The brash and often controversial welterweight has spoken at length of his self-perceived status as the world’s best 170-pound fighter, something he intends to prove inside the T-Mobile Arena in Las Vegas at UFC 245 on December 15 — and according to an interview with MMA Fighting, Covington says that his ascent to the top of the division will come despite the efforts of UFC president Dana White.
“No, I haven’t talked to him at all,” he said of his boss. “The only time I talked to him was right before the press conference before I went on stage I was like ‘hey Dana, how you doing?’ and you could tell he was a little afraid of me. He was like ‘how’s it going, how you doing?’ and I was just like I feel good. That was basically it. He went on the stage and we did the press conference and that was it.
“That’s the only words we’ve spoken to each other. I don’t have anything nice to say about him and I know he has nothing nice to say about me ever.”

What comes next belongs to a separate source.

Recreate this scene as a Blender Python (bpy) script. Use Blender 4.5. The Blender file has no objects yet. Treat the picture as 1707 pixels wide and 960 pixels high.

After several back-and-forth issues, including Covington being stripped of the interim 170-pound title for failing to agree on a title fight with then-champ Tyron Woodley, as well as difficulties in arranging a fight with current champ Usman, Covington says that the perception that he was the spanner in the works isn’t accurate.
“It’s sad that he has that type of platform where people believe everything he says and they’re so gullible,” Covington said of White. “They just believe what they read, they don’t believe what they see. He wants to blame me but what about “Marty Fakenewsman”?
“He didn’t accept any fight. He wouldn’t fight me. He wouldn’t fight that journeyman Jorge Masvidal. He wouldn’t fight Leon [Edwards]. He wouldn’t fight anybody.
“Why is it put on me that I didn’t want to fight when you’re getting me a petty, bullsh*t offer when I built this thing up into something bigger than life. It’s a spectacle,” Covington said. “I brought out the president and I wasn’t even fighting.
“It’s sad the narrative he tries to run and what’s even sadder are the fans and the people who actually believe anything that comes out of his mouth.”
It will be interesting, we suggest, if Covington does indeed win the undisputed title this month given his public war of words with his employer but Covington says that this is just a side-effect of his role as a truth-teller in mixed martial arts.
“He’s always making up lies about me in the media, making these false and fake narratives. I’m not afraid to call a spade a spade,” Covington said. “Whether I’m brutally honest or not, people should recognised how real I am and people should now I always speak the truth when I talk in interviews.”